> [Required task] Begin with the first line and repeat exactly through the line containing "from mathutils import Vector, Matrix"; leave every image out.

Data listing
---------------
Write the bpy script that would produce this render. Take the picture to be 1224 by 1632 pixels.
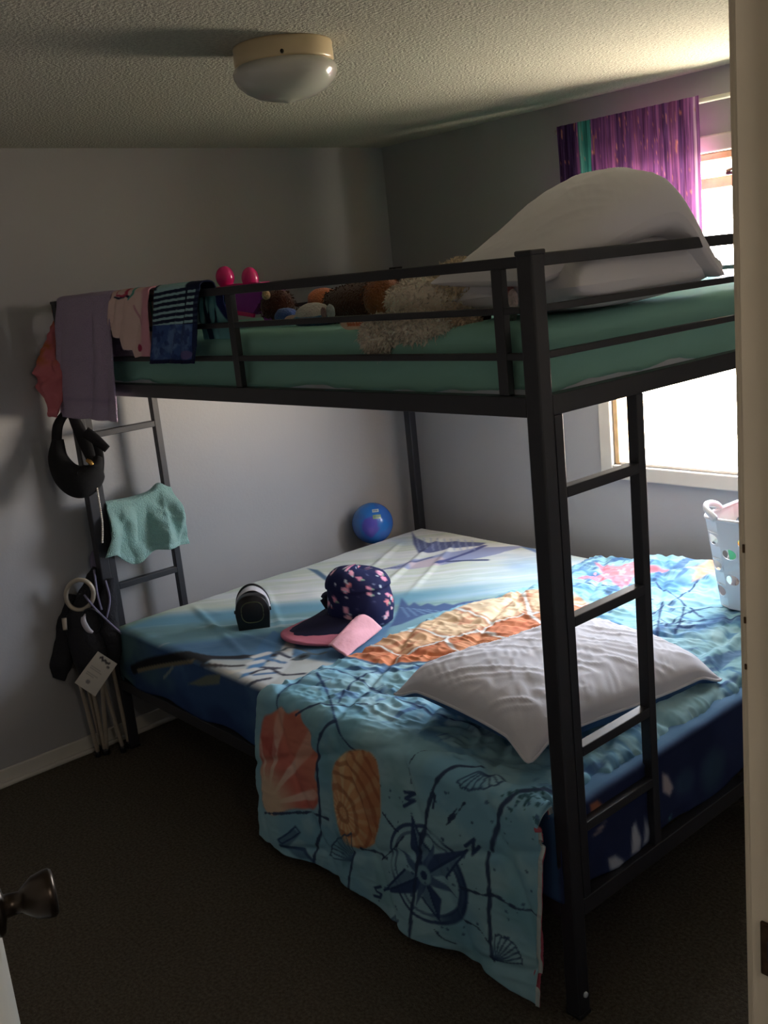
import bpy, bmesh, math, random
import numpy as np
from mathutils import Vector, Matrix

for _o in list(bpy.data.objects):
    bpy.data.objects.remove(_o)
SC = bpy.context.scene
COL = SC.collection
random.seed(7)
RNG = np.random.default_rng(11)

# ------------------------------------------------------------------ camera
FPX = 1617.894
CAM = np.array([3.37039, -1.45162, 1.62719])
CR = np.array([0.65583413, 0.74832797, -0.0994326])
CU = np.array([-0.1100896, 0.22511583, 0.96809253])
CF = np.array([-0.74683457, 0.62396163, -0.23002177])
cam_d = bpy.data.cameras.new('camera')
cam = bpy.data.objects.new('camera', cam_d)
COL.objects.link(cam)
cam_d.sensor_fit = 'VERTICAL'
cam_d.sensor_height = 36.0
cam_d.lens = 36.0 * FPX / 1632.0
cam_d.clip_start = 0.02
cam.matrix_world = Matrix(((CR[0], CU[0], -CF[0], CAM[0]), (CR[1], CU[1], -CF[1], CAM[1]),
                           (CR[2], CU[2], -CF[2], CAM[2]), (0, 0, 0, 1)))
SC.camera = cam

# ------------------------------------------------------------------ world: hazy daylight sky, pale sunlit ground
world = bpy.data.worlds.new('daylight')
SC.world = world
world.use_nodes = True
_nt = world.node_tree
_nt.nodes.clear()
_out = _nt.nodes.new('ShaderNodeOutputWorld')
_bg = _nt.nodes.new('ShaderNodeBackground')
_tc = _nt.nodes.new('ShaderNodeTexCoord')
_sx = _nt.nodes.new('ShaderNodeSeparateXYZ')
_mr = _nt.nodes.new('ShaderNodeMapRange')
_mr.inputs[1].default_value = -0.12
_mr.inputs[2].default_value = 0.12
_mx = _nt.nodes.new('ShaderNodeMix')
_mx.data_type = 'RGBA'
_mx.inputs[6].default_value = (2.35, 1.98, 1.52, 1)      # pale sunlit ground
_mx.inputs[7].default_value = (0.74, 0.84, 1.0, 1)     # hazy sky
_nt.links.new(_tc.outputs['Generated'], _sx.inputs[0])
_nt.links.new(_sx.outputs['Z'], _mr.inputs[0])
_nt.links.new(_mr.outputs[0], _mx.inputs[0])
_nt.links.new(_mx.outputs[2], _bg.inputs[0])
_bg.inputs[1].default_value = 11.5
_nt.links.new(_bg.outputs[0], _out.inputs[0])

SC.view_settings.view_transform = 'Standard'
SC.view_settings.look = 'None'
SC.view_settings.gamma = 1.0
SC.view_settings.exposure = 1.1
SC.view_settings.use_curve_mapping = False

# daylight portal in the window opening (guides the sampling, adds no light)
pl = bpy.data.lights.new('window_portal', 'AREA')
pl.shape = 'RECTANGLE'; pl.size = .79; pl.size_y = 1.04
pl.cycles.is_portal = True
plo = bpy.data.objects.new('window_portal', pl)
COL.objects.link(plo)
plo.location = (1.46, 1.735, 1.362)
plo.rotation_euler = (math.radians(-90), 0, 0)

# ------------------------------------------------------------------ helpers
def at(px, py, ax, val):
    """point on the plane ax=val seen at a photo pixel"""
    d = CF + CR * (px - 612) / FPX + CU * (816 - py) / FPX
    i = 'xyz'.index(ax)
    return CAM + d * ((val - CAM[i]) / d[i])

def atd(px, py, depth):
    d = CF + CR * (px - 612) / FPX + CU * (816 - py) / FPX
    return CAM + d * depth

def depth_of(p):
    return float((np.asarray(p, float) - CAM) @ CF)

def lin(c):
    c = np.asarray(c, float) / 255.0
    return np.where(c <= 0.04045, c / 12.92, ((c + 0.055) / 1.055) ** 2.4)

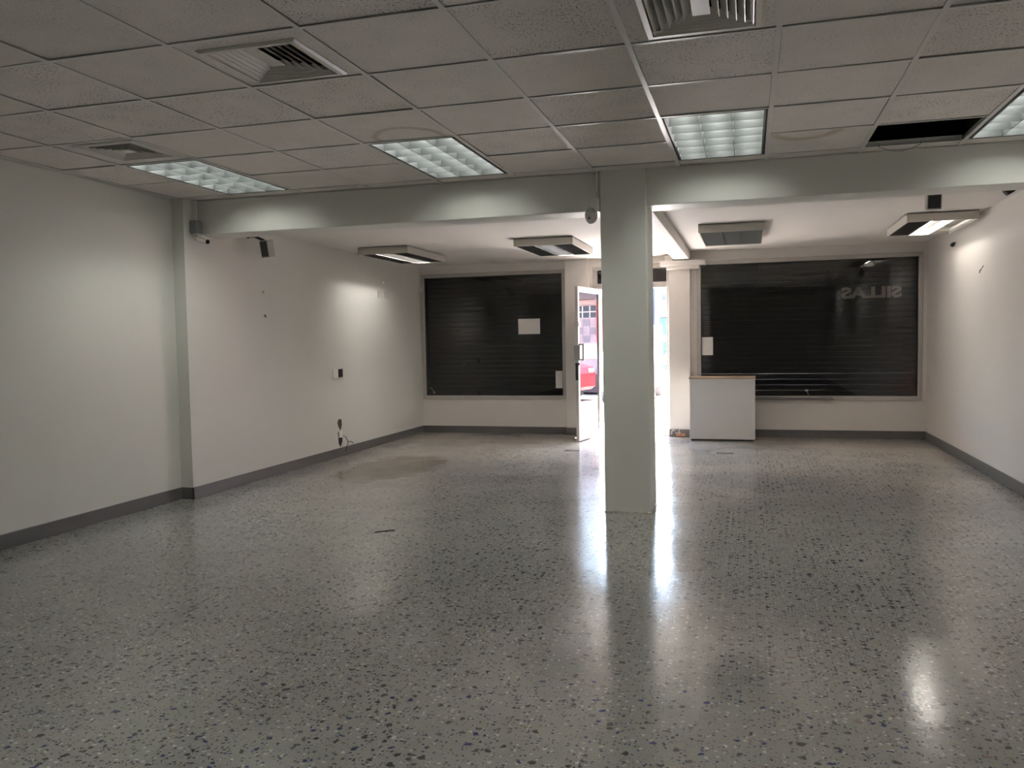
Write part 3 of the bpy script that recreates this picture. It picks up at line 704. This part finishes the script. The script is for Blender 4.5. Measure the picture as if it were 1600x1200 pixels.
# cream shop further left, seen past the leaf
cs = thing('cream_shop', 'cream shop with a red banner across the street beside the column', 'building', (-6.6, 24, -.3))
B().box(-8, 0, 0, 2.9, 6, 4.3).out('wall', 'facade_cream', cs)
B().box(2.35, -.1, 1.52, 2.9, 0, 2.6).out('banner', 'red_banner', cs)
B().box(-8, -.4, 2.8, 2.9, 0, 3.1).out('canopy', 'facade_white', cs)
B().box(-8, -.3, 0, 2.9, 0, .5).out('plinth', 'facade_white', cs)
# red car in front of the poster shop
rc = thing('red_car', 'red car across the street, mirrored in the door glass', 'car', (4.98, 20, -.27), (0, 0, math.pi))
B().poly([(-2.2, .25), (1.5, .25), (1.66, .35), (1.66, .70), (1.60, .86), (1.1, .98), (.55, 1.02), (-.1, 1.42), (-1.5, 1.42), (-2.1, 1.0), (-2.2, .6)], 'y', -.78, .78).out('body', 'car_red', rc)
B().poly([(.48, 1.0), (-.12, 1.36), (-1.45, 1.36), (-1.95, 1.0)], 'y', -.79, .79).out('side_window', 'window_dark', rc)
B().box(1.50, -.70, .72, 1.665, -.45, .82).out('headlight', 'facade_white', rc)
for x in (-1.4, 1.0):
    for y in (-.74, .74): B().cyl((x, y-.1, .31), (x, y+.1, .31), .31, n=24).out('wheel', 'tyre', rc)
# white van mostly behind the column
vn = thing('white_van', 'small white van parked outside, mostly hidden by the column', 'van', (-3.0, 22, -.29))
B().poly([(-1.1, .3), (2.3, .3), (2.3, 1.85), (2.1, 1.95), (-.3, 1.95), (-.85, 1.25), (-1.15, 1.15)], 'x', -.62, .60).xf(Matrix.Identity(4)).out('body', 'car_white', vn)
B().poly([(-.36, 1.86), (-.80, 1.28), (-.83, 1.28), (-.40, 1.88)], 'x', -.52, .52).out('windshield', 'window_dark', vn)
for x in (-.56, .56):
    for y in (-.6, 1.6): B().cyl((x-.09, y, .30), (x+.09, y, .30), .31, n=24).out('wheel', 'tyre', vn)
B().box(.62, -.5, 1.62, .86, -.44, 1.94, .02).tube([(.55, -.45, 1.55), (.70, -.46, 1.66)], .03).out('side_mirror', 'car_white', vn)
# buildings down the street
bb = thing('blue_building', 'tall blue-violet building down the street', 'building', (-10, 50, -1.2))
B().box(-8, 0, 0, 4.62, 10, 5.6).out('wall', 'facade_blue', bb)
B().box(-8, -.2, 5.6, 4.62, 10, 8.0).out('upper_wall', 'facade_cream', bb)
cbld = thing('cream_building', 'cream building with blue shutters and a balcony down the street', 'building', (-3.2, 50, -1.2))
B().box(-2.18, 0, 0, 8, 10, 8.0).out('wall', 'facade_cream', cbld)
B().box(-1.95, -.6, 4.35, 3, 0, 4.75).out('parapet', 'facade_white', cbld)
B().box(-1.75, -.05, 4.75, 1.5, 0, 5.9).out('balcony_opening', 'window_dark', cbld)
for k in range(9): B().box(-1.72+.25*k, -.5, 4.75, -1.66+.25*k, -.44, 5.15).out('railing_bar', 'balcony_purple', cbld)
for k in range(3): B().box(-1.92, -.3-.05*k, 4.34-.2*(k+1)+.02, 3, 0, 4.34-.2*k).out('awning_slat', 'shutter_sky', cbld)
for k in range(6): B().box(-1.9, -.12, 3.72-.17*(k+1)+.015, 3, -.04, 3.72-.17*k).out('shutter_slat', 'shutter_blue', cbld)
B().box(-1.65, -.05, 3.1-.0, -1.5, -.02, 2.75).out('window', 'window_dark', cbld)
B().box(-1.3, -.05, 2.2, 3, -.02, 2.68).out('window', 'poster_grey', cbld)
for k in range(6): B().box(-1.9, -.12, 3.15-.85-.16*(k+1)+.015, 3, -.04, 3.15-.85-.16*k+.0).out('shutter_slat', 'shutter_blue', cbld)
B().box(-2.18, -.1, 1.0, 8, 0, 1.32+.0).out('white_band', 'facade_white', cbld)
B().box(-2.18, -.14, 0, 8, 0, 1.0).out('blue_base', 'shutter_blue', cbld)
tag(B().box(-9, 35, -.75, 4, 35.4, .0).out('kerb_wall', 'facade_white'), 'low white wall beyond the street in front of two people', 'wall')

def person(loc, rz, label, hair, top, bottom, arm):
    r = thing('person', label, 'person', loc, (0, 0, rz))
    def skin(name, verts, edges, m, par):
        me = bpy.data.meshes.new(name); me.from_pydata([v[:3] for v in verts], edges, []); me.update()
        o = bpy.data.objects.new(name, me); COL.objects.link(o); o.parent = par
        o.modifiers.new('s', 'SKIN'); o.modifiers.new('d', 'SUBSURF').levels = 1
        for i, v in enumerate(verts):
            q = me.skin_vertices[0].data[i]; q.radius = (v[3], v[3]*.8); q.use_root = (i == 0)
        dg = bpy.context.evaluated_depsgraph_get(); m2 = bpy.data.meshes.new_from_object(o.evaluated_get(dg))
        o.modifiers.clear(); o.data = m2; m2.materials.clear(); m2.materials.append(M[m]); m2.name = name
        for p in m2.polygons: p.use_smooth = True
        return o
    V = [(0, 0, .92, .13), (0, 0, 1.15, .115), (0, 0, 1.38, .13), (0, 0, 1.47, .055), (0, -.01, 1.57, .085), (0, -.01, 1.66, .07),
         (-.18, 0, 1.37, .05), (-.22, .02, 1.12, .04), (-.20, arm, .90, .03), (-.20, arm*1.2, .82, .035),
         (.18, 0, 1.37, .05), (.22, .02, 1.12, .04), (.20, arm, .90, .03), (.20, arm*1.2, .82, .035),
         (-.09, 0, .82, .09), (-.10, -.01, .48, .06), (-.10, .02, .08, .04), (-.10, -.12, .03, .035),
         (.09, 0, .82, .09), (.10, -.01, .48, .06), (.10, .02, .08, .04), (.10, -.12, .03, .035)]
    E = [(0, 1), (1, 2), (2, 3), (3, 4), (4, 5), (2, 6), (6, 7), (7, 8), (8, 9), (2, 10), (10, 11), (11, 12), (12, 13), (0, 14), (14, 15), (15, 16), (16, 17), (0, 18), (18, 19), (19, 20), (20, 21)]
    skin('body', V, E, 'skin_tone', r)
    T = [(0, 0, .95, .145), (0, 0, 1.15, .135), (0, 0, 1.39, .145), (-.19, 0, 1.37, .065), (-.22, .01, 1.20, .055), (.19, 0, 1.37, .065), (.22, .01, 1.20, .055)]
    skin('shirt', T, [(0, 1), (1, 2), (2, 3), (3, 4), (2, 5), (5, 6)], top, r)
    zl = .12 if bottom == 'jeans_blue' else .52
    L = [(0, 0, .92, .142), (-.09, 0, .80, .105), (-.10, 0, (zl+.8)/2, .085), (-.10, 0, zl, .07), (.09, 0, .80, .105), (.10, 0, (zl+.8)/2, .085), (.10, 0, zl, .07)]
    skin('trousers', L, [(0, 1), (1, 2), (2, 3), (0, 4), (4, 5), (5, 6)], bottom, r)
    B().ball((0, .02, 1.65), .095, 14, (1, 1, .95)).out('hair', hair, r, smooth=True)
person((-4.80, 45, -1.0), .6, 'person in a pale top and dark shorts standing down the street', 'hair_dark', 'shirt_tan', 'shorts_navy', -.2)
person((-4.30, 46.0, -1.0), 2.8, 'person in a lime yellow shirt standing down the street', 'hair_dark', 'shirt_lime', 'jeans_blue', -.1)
---------------
> [Answer to the exercise]
Write the bpy script that would produce this render. Take the picture to be 1224 by 1632 pixels.
import bpy, bmesh, math, random
import numpy as np
from mathutils import Vector, Matrix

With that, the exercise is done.